One of my readers suggested that the previous installment in this series read more like a story than a list of ideas. I suppose that is the way of related ideas—they may be several smaller concepts or one larger concept. It all depends upon how you look upon them.
In this installment, I ventured across a major street to visit a pleasant, quiet suburban neighborhood to see what we could imagine from it.
The choice wasn’t a random one. I’d heard the call of the coyotes, and I had to see what they wanted from me.
But first, I noticed that something unusual was happening on the outskirts of the neighborhood.
We are used to seeing strings of small, usually white lights. When I was young, they appeared only in places like Disneyland and were called pixie dust or fairy dust. Lately, they’ve been a much more common feature of exterior decoration in many neighborhoods. This was, however, the first example I’ve ever seen of fairy dust inside a house. Could it be that some fae tribe had set up camp in there?
And then there was the couch on the parkway. It’s not uncommon for people to leave out smaller items they think someone might be able to use. But how many people driving by are going to have a vehicle large enough to haul a couch away? Perhaps it was a trap set by faeries. Much like the chair in the Underworld in which Hades convinced Theseus to sit, perhaps the couch was magical, and anyone who sat upon it would be trapped there forever.
Will someone actually sit on a random couch? It is only a matter of time. But I decided not to test my theory about the couch’s nature, for I heard the coyotes calling again. Their pack lived near the top of the hills just to the east, and it was they I sought before the dawn made them hide themselves from the world—and perhaps from me as well.
It was not long before I began to suspect treachery of some kind.
I changed the brightness enough for you to see, but on a largely unlit street and in a distracted state, I came close to walking into a trap. It was carefully camouflaged as sidewalk work, but I knew better. I suspected the ghosts I might have offended when I rambled by the cemetery (which is but a short distance from here).
Breathing a sigh of relief after my narrow escape, I proceeded up the street more cautiously, but not too cautiously. The coyotes grew impatient. Their howls were much more demanding now. Invitation had morphed into summons.
The sky showed the first hints of dawn as I encountered an obstacle. The street ended near the base of the hill, meaning I would have to meander through side streets to find a way to the pack. The house on the hilltop appeared dark, but I felt eyes watching me from somewhere.
I walked some distance without finding a street running east and up. Through the underbrush and chain link, I could see clear evidence of another street to the east, but I could discern no clear path to it. Alas, my fence-climbing days were long over.
I managed to get a little higher, and I saw more clear signs of human habitation, but still no sign of a road to the summit, though road there must surely have been. After all, there were houses—or so it appeared. Could it be that these, like the sidewalk trap, were carefully disguised lures?
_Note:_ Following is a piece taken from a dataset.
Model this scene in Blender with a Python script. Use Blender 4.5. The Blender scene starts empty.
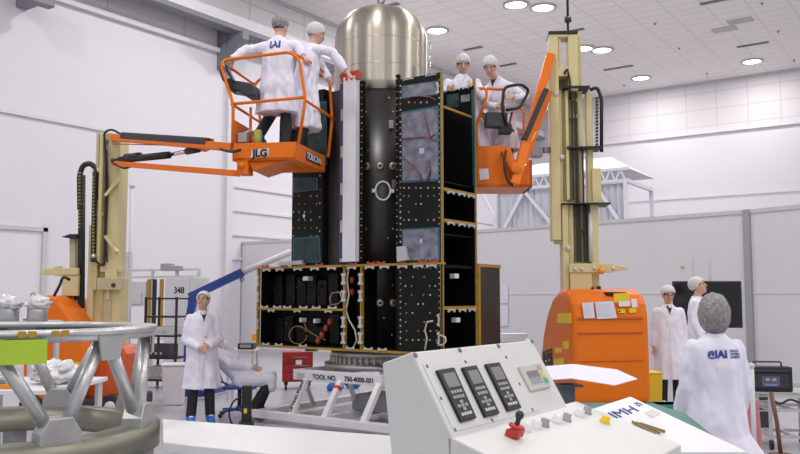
import bpy, bmesh, math, random
from mathutils import Vector, Matrix, noise
random.seed(7)
S = bpy.context.scene
COL = S.collection
R = math.radians
# ---------------------------------------------------------------- camera
FOC, PITCH, YAW, CAMH = 823.0, 4.8, 35.16, 1.68
cd = bpy.data.cameras.new('camera'); cam = bpy.data.objects.new('camera', cd); COL.objects.link(cam)
cam.location = (0, 0, CAMH); cam.rotation_euler = (R(90+PITCH), 0, R(YAW))
cd.sensor_width = 36; cd.lens = FOC/800*36; cd.clip_end = 300
S.camera = cam
# ---------------------------------------------------------------- world, exposure
w = bpy.data.worlds.new('hall_ambient_fill'); S.world = w; w.use_nodes = True  # even ambient fill added through the open sides of the model
w.node_tree.nodes['Background'].inputs[0].default_value = (.93, .93, 1, 1)
w.node_tree.nodes['Background'].inputs[1].default_value = .70
S.view_settings.view_transform = 'Standard'; S.view_settings.look = 'None'
S.view_settings.gamma = 1; S.view_settings.exposure = -0.26
ZC = 11.5                      # ceiling height
XL, YB = -18.7, 38.4           # left wall, back wall
XR, YF = 16.0, -9.0            # floor and ceiling extents towards the sides left open for the ambient fill
LAMP_W = 230

# ---------------------------------------------------------------- geometry helpers
CM = Matrix.Translation((0, 0, CAMH)) @ Matrix.Rotation(R(YAW), 4, 'Z') @ Matrix.Rotation(R(90+PITCH), 4, 'X')
CO = Vector((0, 0, CAMH))
FW = Vector((-math.sin(R(YAW)), math.cos(R(YAW)), 0)); RT = Vector((math.cos(R(YAW)), math.sin(R(YAW)), 0)); UP = Vector((0, 0, 1))
def ray(px, py): return (CM.to_3x3() @ Vector((px-400, 227-py, -FOC))).normalized()
def at(px, py, d):             # point at horizontal distance d in front of the photographer
    r = ray(px, py); return CO + r*(d/r.dot(FW))
def onplane(px, py, P, n):
    r = ray(px, py); return CO + r*((P-CO).dot(n)/r.dot(n))
def onz(px, py, z): return onplane(px, py, Vector((0, 0, z)), UP)
def onx(px, py, x): return onplane(px, py, Vector((x, 0, 0)), Vector((1, 0, 0)))
def ony(px, py, y): return onplane(px, py, Vector((0, y, 0)), Vector((0, 1, 0)))
def V(*a): return Vector(a)

class Fr:                      # a local frame: u right, v away, z up
    def __init__(s, o, rot):   # o world point; rot degrees about z against the photographer's axes
        s.o = Vector((o.x, o.y, 0)); a = R(rot)
        s.e1 = RT*math.cos(a)+FW*math.sin(a); s.e2 = -RT*math.sin(a)+FW*math.cos(a)
    def __call__(s, u, v, z): return s.o+s.e1*u+s.e2*v+UP*z
    def px(s, px, py, v=0):    # point on the frame's plane v = const
        return onplane(px, py, s.o+s.e2*v, s.e2)

MATS = {}
def mat(name, col, rough=.6, metal=0, var=.04, scale=6, emit=0, alpha=1, trans=0, bump=0, bscale=40, spec=.5, stretch=None, coat=0):
    if name in MATS: return MATS[name]
    m = bpy.data.materials.new(name); m.use_nodes = True; nt = m.node_tree; b = nt.nodes['Principled BSDF']
    b.inputs['Roughness'].default_value = rough; b.inputs['Metallic'].default_value = metal
    b.inputs['Specular IOR Level'].default_value = spec
    tc = nt.nodes.new('ShaderNodeTexCoord'); mp = nt.nodes.new('ShaderNodeMapping'); nt.links.new(tc.outputs['Object'], mp.inputs[0])
    if stretch: mp.inputs['Scale'].default_value = stretch
    nz = nt.nodes.new('ShaderNodeTexNoise'); nz.inputs['Scale'].default_value = scale; nz.inputs['Detail'].default_value = 4
    nt.links.new(mp.outputs[0], nz.inputs[0])
    mx = nt.nodes.new('ShaderNodeMix'); mx.data_type = 'RGBA'
    mx.inputs[6].default_value = (*[max(0, c*(1-var*2)) for c in col], 1); mx.inputs[7].default_value = (*[min(1, c*(1+var*2)) for c in col], 1)
    nt.links.new(nz.outputs[0], mx.inputs[0]); nt.links.new(mx.outputs[2], b.inputs['Base Color'])
    if emit: b.inputs['Emission Color'].default_value = (*col, 1); b.inputs['Emission Strength'].default_value = emit
    if alpha < 1: b.inputs['Alpha'].default_value = alpha
    if trans: b.inputs['Transmission Weight'].default_value = trans
    if coat: b.inputs['Coat Weight'].default_value = coat
    if bump:
        n2 = nt.nodes.new('ShaderNodeTexNoise'); n2.inputs['Scale'].default_value = bscale; nt.links.new(mp.outputs[0], n2.inputs[0])
        bp = nt.nodes.new('ShaderNodeBump'); bp.inputs['Strength'].default_value = bump; bp.inputs['Distance'].default_value = .02
        nt.links.new(n2.outputs[0], bp.inputs['Height']); nt.links.new(bp.outputs[0], b.inputs['Normal'])
    MATS[name] = m; return m

def tilemat(name, col, line, bw, bh, mortar, axes, rough=.7, var=.015):
    m = bpy.data.materials.new(name); m.use_nodes = True; nt = m.node_tree; b = nt.nodes['Principled BSDF']; b.inputs['Roughness'].default_value = rough
    g = nt.nodes.new('ShaderNodeNewGeometry'); sp = nt.nodes.new('ShaderNodeSeparateXYZ'); cb = nt.nodes.new('ShaderNodeCombineXYZ')
    nt.links.new(g.outputs['Position'], sp.inputs[0]); nt.links.new(sp.outputs[axes[0]], cb.inputs[0]); nt.links.new(sp.outputs[axes[1]], cb.inputs[1])
    br = nt.nodes.new('ShaderNodeTexBrick'); nt.links.new(cb.outputs[0], br.inputs[0]); br.offset = 0
    br.inputs['Color1'].default_value = (*[c*(1-var) for c in col], 1); br.inputs['Color2'].default_value = (*[c*(1+var) for c in col], 1); br.inputs['Mortar'].default_value = (*line, 1)
    br.inputs['Scale'].default_value = 1; br.inputs['Mortar Size'].default_value = mortar; br.inputs['Brick Width'].default_value = bw; br.inputs['Row Height'].default_value = bh
    nt.links.new(br.outputs[0], b.inputs['Base Color']); MATS[name] = m; return m

# colours
M_wall = mat('wall_paint', (.71, .685, .75), .55, var=.012, scale=.4)
M_wall2 = mat('wall_lower_paint', (.74, .725, .78), .55, var=.012, scale=.4)
M_ceil = tilemat('ceiling_tiles', (.90, .86, .84), (.78, .75, .73), 1.2, .6, .035, (0, 1))
M_wtile = tilemat('wall_cladding_back', (.66, .635, .665), (.56, .54, .57), 1.35, .785, .03, (0, 2))
M_wtileL = tilemat('wall_cladding_left', (.70, .68, .70), (.58, .56, .59), 2.6, 1.0, .04, (1, 2))
M_floor = mat('epoxy_floor', (.41, .41, .445), .28, var=.03, scale=.6)
M_trim = mat('trim_grey', (.56, .55, .58), .5)
M_trimw = mat('trim_pale', (.68, .66, .70), .5)
M_steel = mat('girder_steel', (.20, .20, .235), .5)
M_part = mat('partition_panel_grey', (.66, .655, .70), .5, var=.01, scale=.5)
M_orange = mat('lift_orange', (.78, .17, .004), .45, var=.03, scale=3, coat=.06, spec=.3)
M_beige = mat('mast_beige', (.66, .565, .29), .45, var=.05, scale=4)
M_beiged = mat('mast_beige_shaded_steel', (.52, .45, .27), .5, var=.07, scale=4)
M_black = mat('black_rubber', (.012, .012, .014), .5)
M_dark = mat('dark_plastic', (.03, .03, .035), .45)
M_sat = mat('black_composite', (.004, .004, .004), .55, spec=.12, var=.3, scale=3)
M_sat2 = mat('black_composite_panel', (.007, .008, .007), .42, spec=.2, var=.35, scale=5)
M_gold = mat('kapton_tape_edge', (.40, .235, .025), .4, var=.18, scale=14)
M_goldd = mat('gold_tape_dull', (.30, .20, .06), .45, var=.25, scale=14)
M_clip = mat('bracket_grey', (.50, .49, .50), .45, metal=.2)
M_red = mat('red_cover', (.50, .05, .03), .45)
M_white = mat('white_plastic', (.78, .78, .83), .4, var=.02)
M_whitep = mat('white_painted_steel', (.72, .72, .74), .35, var=.03, scale=3)
M_alu = mat('aluminium', (.60, .60, .61), .36, metal=.75, var=.08, scale=9, bump=.1)
M_alud = mat('aluminium_plate', (.50, .50, .50), .42, metal=.7, var=.12, scale=8)
M_tank = mat('tank_titanium', (.46, .42, .36), .24, metal=1, var=.22, scale=3, stretch=(4, 4, .15))  # vertical streaks in the colour stand in for reflections
M_chrome = mat('chrome', (.75, .75, .78), .12, metal=1, var=.02)
M_teal = mat('teal_tape', (.012, .10, .13), .35, var=.2)
M_win = mat('reflective_film', (.22, .22, .27), .22, metal=.45, var=.5, scale=9)
M_wind = mat('reflective_film_dark', (.025, .05, .05), .25, metal=.35, var=.6, scale=10)
M_brass = mat('brass_disc', (.52, .42, .28), .35, metal=.6)
M_coat = mat('coat_cloth', (.80, .78, .90), .75, var=.03, scale=8, bump=.25, bscale=14)
M_cap = mat('cap_mesh', (.85, .84, .86), .8, alpha=.78, var=.15, scale=60, bump=.6, bscale=60)
M_capg = mat('cap_mesh_grey', (.33, .31, .31), .85, alpha=.9, var=.42, scale=45, bump=.8, bscale=50)
M_skin = mat('skin', (.60, .36, .26), .5, var=.04)
M_hair = mat('hair_dark', (.03, .022, .018), .7, var=.2, scale=40)
M_hairg = mat('hair_grey', (.16, .14, .13), .8, var=.3, scale=40)
M_trou = mat('trousers_dark', (.02, .02, .026), .8)
M_shoe = mat('shoe_cover_blue', (.03, .17, .62), .5, bump=.4, bscale=60)
M_shoeg = mat('shoe_grey', (.22, .20, .19), .6)
M_blue = mat('crane_blue', (.02, .065, .32), .4)
M_blueink = mat('logo_blue', (.03, .06, .30), .6)
M_navy = mat('logo_navy', (.05, .06, .14), .6)
M_yel = mat('yellow_label', (.82, .56, .02), .5)
M_lime = mat('lime_label', (.42, .62, .04), .5)
M_console = mat('console_white', (.64, .645, .635), .42, var=.02)
M_consoles = mat('console_side_grey', (.52, .53, .54), .45, var=.02)
M_lcd = mat('lcd_grey', (.20, .20, .21), .3)
M_key = mat('key_grey', (.35, .37, .40), .5)
M_grey = mat('mid_grey', (.34, .34, .36), .5)
M_lgrey = mat('light_grey', (.60, .60, .62), .5)
M_paper = mat('paper', (.70, .69, .80), .7, var=.02)
M_green = mat('green_table', (.03, .16, .12), .5)
M_film = mat('plastic_film', (.80, .82, .86), .12, var=.1, scale=12, alpha=.55, bump=1, bscale=18)
M_curt = mat('curtain_plastic', (.62, .64, .72), .35, var=.12, scale=6, stretch=(8, 8, .4))
M_pink = mat('pink_plastic', (.62, .22, .26), .3, alpha=.8)
M_lamp = mat('lamp_lens', (1, .98, .93), .4, emit=14)
M_vent = mat('vent_grey', (.16, .15, .15), .6)
M_ventl = mat('vent_light', (.50, .48, .47), .6)
M_ambtail = mat('amber_lens', (.9, .30, .02), .2)
M_screen = mat('screen_blue', (.12, .18, .42), .2, emit=.25)
M_eye = mat('eye_dark', (.03, .02, .02), .2)
M_lip = mat('lip', (.42, .17, .14), .5)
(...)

I checked for maps on my phone, but I couldn’t figure out where I was. Had I slipped into an a parallel universe? The streets were similar to, but not the same as, what the maps showed me. Also, some of the streets were unnamed, and their lines were much lighter, almost like dirt roads. Even if I could find street signs in the darkness, they would be useless to me.
The path forward was not clear. Each time I moved east and up, it encountered yet another obstruction. Perhaps some evil force has used the whole neighborhood as a trap for me, a shadowy labyrinth which I could enter easily enough but from which I could never escape.
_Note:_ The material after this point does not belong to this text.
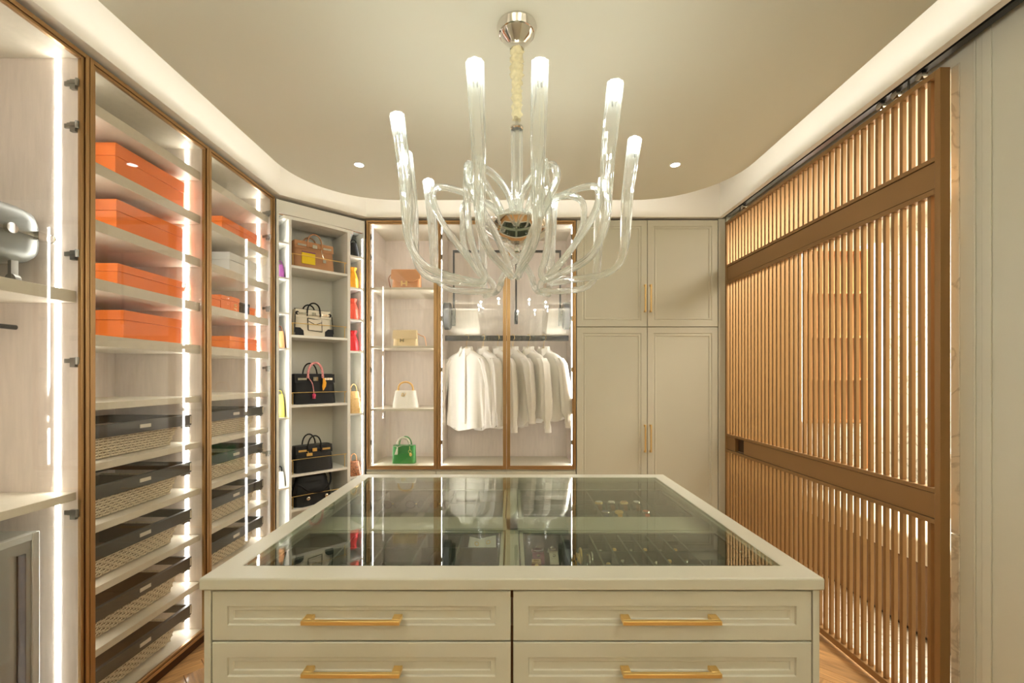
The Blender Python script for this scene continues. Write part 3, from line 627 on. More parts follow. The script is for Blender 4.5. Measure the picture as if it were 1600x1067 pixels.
shirt(.27, -.74, 6, SHIRT, 1.0, .60, puff=.014, lbl='rightmost, full-sleeved')
# ------------------------------------------------------------ left cabinets: boxes
def lidbox(label, lat, d0, d1, z0, z1, depth, m, frac=.35, cat='box', grp=None, rot=0):
    t = thing('storage_box', label, cat, (-lat, d0, z0+.001), PI/2+rot, grp)
    h = z1-z0; L = d1-d0
    MB().box(.002, L-.002, .002, depth-.002, 0, h*(1-frac)).build('box_base', m, t, bevel=.001)
    MB().box(0, L, 0, depth, h*(1-frac)+.0015, h).build('lid', m, t, bevel=.0015)
    return t
lidbox('large orange lidded box, topmost of four in the left glass cabinet', 1.72, 1.915, 2.318, 2.274, 2.436, .30, ORANGE)
lidbox('large orange lidded box, second from top in the left glass cabinet', 1.72, 1.92, 2.325, 2.046, 2.193, .30, ORANGE)
lidbox('flat orange lidded box, third from top in the left glass cabinet', 1.72, 1.925, 2.33, 1.812, 1.915, .30, ORANGE)
lidbox('wide orange lidded box, lowest of four above the baskets', 1.72, 1.955, 2.30, 1.587, 1.715, .30, ORANGE)
lidbox('orange lidded box at the top of the cabinet beside the corner shelves', 1.72, 2.62, 2.985, 2.274, 2.375, .28, ORANGE)
lidbox('plain white lidded box among orange boxes', 1.72, 2.69, 2.98, 2.046, 2.180, .26, WHITEC)
for (a, b, zt_, m, l, dd) in ((2.50, 2.575, 1.885, ORANGE, 'small orange cube box, first of the row beside the corner shelves', .09), (2.58, 2.665, 1.90, ORANGE, 'small orange box, second in the row', .10), (2.67, 2.76, 1.905, ORANGE, 'small orange box with pale printed mark, in the middle of the row', .06), (2.765, 2.855, 1.885, BLACKB, 'small black box in the row of orange ones', .10), (2.86, 2.925, 1.868, ORANGE, 'smallest orange box at the end of the row', .09)):
    t = lidbox(l, 1.70, a, b, 1.812, zt_, dd, m, .3, rot=random.uniform(-.08, .08))
    if 'mark' in l:
        MB().torus((.045, -.001, .045), .010, .0022, 'y', 12, 5, .7).box(.03, .06, -.002, 0, .022, .027).build('printed_mark', GOLDP, t)
lidbox('shallow wide orange box directly above the baskets beside the corner shelves', 1.72, 2.69, 2.985, 1.587, 1.668, .28, ORANGE)
# baskets
def basket(label, W, loc):
    t = thing('wicker_basket', label, 'basket', loc, PI/2, 'pull-out wicker baskets')
    zt_ = .145; Wi = W-.07
    mb = MB(); R, Cn = 15, 44; D = .40
    x0, x1, y0, y1 = .035, .035+Wi-.09, .03, .03+D
    cx, cy = (x0+x1)/2, (y0+y1)/2; P_ = .021; nx_, ny_ = int(round((x1-x0)/P_)), int(round((y1-y0)/P_))
    per = []
    for ax, ay, bx_, by, n in ((x0, y0, x1, y0, nx_), (x1, y0, x1, y1, ny_), (x1, y1, x0, y1, nx_), (x0, y1, x0, y0, ny_)):
        nx, ny = (by-ay), -(bx_-ax); l = math.hypot(nx, ny)
        for k in range(n): per.append((ax+(bx_-ax)*(k+.5)/n, ay+(by-ay)*(k+.5)/n, nx/l, ny/l))
    if len(per) % 2: per.pop()
    np_ = len(per)
    for j in range(8):
        z = .006+.0118*j; tp = .90+.10*z/.092; ring_o = []
        for i in range(np_*2):
            p, q = per[i//2], per[(i//2+1) % np_]; t_ = (i % 2)*.5
            amp = (0 if i % 2 else (.0062 if (i//2+j) % 2 else -.002))+(.0021 if i % 2 else 0)
            nx, ny = p[2]*(1-t_)+q[2]*t_, p[3]*(1-t_)+q[3]*t_
            ring_o.append((cx+(p[0]*(1-t_)+q[0]*t_-cx)*tp+nx*amp, cy+(p[1]*(1-t_)+q[1]*t_-cy)*tp+ny*amp, z, nx, ny))
        rr_ = [[(x-nx*a, y-ny*a, zz+b) for a, b in ((-.0018, 0), (0, .0043), (.0018, 0), (0, -.0043))] for x, y, zz, nx, ny in ring_o]
        mb.loft(rr_, False, True)
    mb.build('woven_wicker', WICKER, t, kind='stuff', smooth=80)
    st_ = MB()
    for px_, py_, nx, ny in per: st_.tube([(cx+(px_-cx)*.90+nx*.001, cy+(py_-cy)*.90+ny*.001, 0), (px_+nx*.001, py_+ny*.001, .094)], .0022, 4)
    st_.build('wicker_stakes', WICKER, t, kind='stuff')
    MB().loft([[(cx+(x-cx)*k, cy+(y-cy)*k, z) for x, y in ((x0+.006, y0+.006), (x1-.006, y0+.006), (x1-.006, y1-.006), (x0+.006, y1-.006))] for k, z in ((.88, 0), (.98, .09), (.96, .09), (.86, .004))]).build('weave_gap_shell', mat('weave_gap_dark', (84, 66, 44), .8), t)  # added inner shell, its dark brown stands in for shade between the strands
    rim = MB().tube(smoothpath([(x0, y0-.003, .094), (x1, y0-.003, .094), (x1+.003, y1, .094), (x0, y1+.003, .094)], 1), .005, 6, closed=True).build('rim', WICKER, t)
    MB().box(.0, Wi, .0, .018, .092, zt_).box(0, .012, .018, .42, .105, zt_).box(Wi-.012, Wi, .018, .42, .105, zt_).box(0, Wi, .42, .432, .105, zt_).build('drawer_frame', BASKF, t, bevel=.001)
    MB().box(Wi-.06, Wi-.01, .0, .012, .082, .091).build('runner_clip', STEEL, t)
    MB().box(Wi-.012, Wi+.001, -.0015, .0, .100, zt_-.006).build('corner_cap', LABELM, t)
    MB().box(Wi*.46, Wi*.56, -.003, 0, .112, .128).build('label_plate', LABELM, t)
    return t
bl = ['highest', 'second', 'third', 'fourth', 'lowest']
bk = None
for ci, (yy, W_, cname) in enumerate(((L2Y, L3Y-L2Y, 'under the four large orange boxes'), (L3Y, L4Y-L3Y, 'in the cabinet beside the corner shelves'))):
    for i, z in enumerate([1.074, .828, .581, .332, .082]):
        lb = '%s wicker basket in a dark pull-out frame, %s' % (bl[i], cname)
        loc = (-1.68, yy+.022, z+.002)
        if bk is None: bk = basket(lb, L3Y-L2Y, loc)
        else: dup(bk, loc, None, lb)
# silver case
sc = thing('hard_shell_case', 'silver metal hard-shell case lying on the shelf of the nearest left cabinet', 'case', (-1.735, 1.12, 1.748), PI/2)
MB().loft([[(.265+x, .16+y, z) for x, y, z in [(sx_, yy_, zz_) for sx_, yy_, zz_ in [(.25*k_*(1 if True else 1), 0, 0) for k_ in (1,)]]] for _ in range(0)]) if False else None
rg = []
for (xx, s_) in ((0, .60), (.012, .80), (.04, .95), (.08, 1), (.46, 1), (.50, .95), (.528, .80), (.54, .60)):
    rg.append([(xx, .15+y*s_, .185+z*s_) for y, z in [(.15*math.copysign(abs(math.cos(a))**.5, math.cos(a)), .105*math.copysign(abs(math.sin(a))**.5, math.sin(a))) for a in [2*PI*k/32 for k in range(32)]]])
MB().loft(rg).build('shell', ALU, sc, smooth=50)
rb = []
for (xx, s_) in ((.02, .87), (.045, .975), (.08, 1.02), (.46, 1.02), (.495, .975), (.52, .87)): rb.append([(xx, .15-.15*s_, .18), (xx, .15-.15*s_, .19), (xx, .16-.15*s_, .19), (xx, .16-.15*s_, .18)])
MB().loft(rb).build('closing_band', STEEL, sc)
for xx in (.08, .46):
    for yy in (.05, .25): MB().cyl((xx-.010, yy, .020), (xx+.010, yy, .020), .020, 16).box(xx-.012, xx+.012, yy-.006, yy+.006, .02, .10).build('wheel', STEEL, sc)
MB().cyl((.40, -.002, .185), (.40, -.016, .185), .018, 16).box(.485, .52, -.014, .01, .17, .20).torus((.530, -.012, .185), .016, .003, 'x', 14, 6).build('latch', CHROME, sc)
sf = thing('small_safe', 'grey box with pale framed door at the bottom of the nearest left cabinet', 'safe', (-1.70, 1.09, .081), PI/2)
MB().box(0, .50, .02, .36, 0, .785).build('body', SAFE, sf, bevel=.004)
d_ = MB().ring(0, .50, 0, .785, .025, 0, .02).build('door', mat('pale_metal', (196, 200, 196), .3, .4), sf, bevel=.002)
MB().box(.025, .475, .006, .018, .025, .76).build('door_panel', SAFE, d_); MB().box(.43, .455, .0, .006, .06, .72).build('door_edge', DARKG, d_)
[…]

I looked for a coyote or two to guide me. They hunt singly or in pairs. Surely, there was at least one headed home at this hour.
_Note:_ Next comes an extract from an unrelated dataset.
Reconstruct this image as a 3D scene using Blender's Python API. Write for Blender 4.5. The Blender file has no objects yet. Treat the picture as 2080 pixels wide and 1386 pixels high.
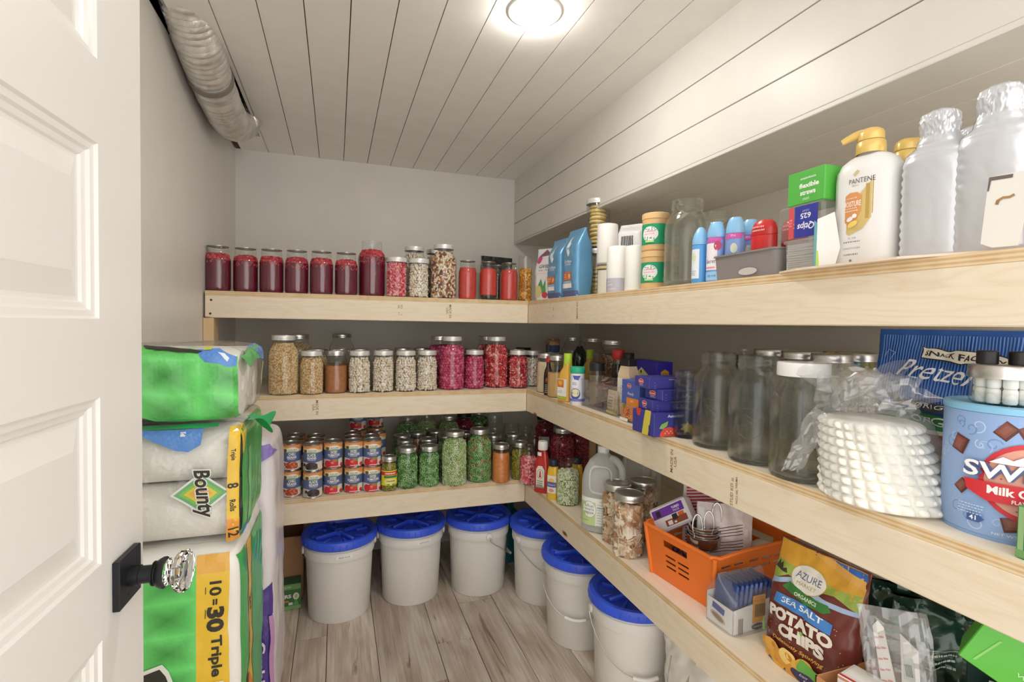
import bpy, math, random
from mathutils import Vector, Matrix, Euler
from mathutils.geometry import tessellate_polygon
PI = math.pi
C = bpy.context.scene
COL = C.collection
rnd = random.Random(7)

# ---------------------------------------------------------------- camera, world, exposure
CAM = Vector((-0.87190, -2.31095, 1.30818))
CR = Vector((0.945961, -0.323847, 0.016775))
CU = Vector((-0.005687, 0.035154, 0.999366))
CF = Vector((0.324231, 0.945456, -0.031413))
FPX = 1043.143
cd = bpy.data.cameras.new('camera')
cam = bpy.data.objects.new('camera', cd)
COL.objects.link(cam)
cam.matrix_world = Matrix(((CR.x, CU.x, -CF.x, CAM.x), (CR.y, CU.y, -CF.y, CAM.y), (CR.z, CU.z, -CF.z, CAM.z), (0, 0, 0, 1)))
cd.sensor_width = 36.0
cd.lens = 36.0 * FPX / 2080.0
cd.clip_start = 0.02
C.camera = cam
W = bpy.data.worlds.new('world')
C.world = W
W.use_nodes = True
WORLD_STRENGTH = 1.25
LAMP_STRENGTH = 98.0
W.node_tree.nodes['Background'].inputs[0].default_value = (1.0, 0.975, 0.945, 1)
W.node_tree.nodes['Background'].inputs[1].default_value = WORLD_STRENGTH
C.view_settings.view_transform = 'Standard'
C.view_settings.look = 'None'
C.view_settings.exposure = 0.88
C.view_settings.gamma = 1.0
C.view_settings.use_curve_mapping = False
C.cycles.max_bounces = 10
C.cycles.diffuse_bounces = 5
C.cycles.glossy_bounces = 4
C.cycles.transmission_bounces = 8
C.cycles.transparent_max_bounces = 40
C.cycles.caustics_reflective = False
C.cycles.caustics_refractive = False
C.cycles.sample_clamp_indirect = 6.0

# ---------------------------------------------------------------- room measures (metres)
XL, YB, XR, ZC = -1.37, 0.70, 0.62, 2.196        # left wall, back wall, right wall, ceiling
ZB = (1.317, 0.893, 0.452)                       # underside of each tier's front board
PLY = 0.018
T1, T2, T3 = (z + 0.089 + PLY for z in ZB)       # shelf surfaces
YF = -2.05                                       # near end of the side shelves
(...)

I looked—but I did not find. The streets were empty except for me—or so it appeared.
I thought about invoking Coyote’s assistance, for surely he knew the way. But I recalled that he was a trickster and gave up the idea. It could well be his fault that I became lost in the first place.
Yet the coyotes continue to call for me. Their tone had shifted from summons to command—the kind of command one dared not refuse. Moments later, they had shifted to a much gentler tone, though I wasn’t sure why.
“Come to us, for we have long awaited you. Come to us, and we will caress you with our claws. We will kiss you with our teeth. You will become part of our pact. Your blood will become our blood. Your flesh will become our flesh.”
Every instinct I had screamed at me to keep trying until I found a way. The invitation of the coyotes must not be rejected.
But they did not fool me with their metaphors. I knew now what their true intent was.
I knew, but I kept trying to move in their direction, anyway.
At last, I managed to break away and head west. I realize belatedly that whatever was blocking my attempts to reach the coyotes was more benevolent than I realized. Perhaps it was the suspected faeries to the west. Perhaps someone—or something—else that had intervened on my behalf.
As I continued west, I became more certain that I had broken the coyotes’ spell. My bones would not join those of others they had lured to their doom.
At least, not this time.
This is exactly how one should walk through the night. I'm not sure what I'd fear running into more, the fae folk or the coyotes.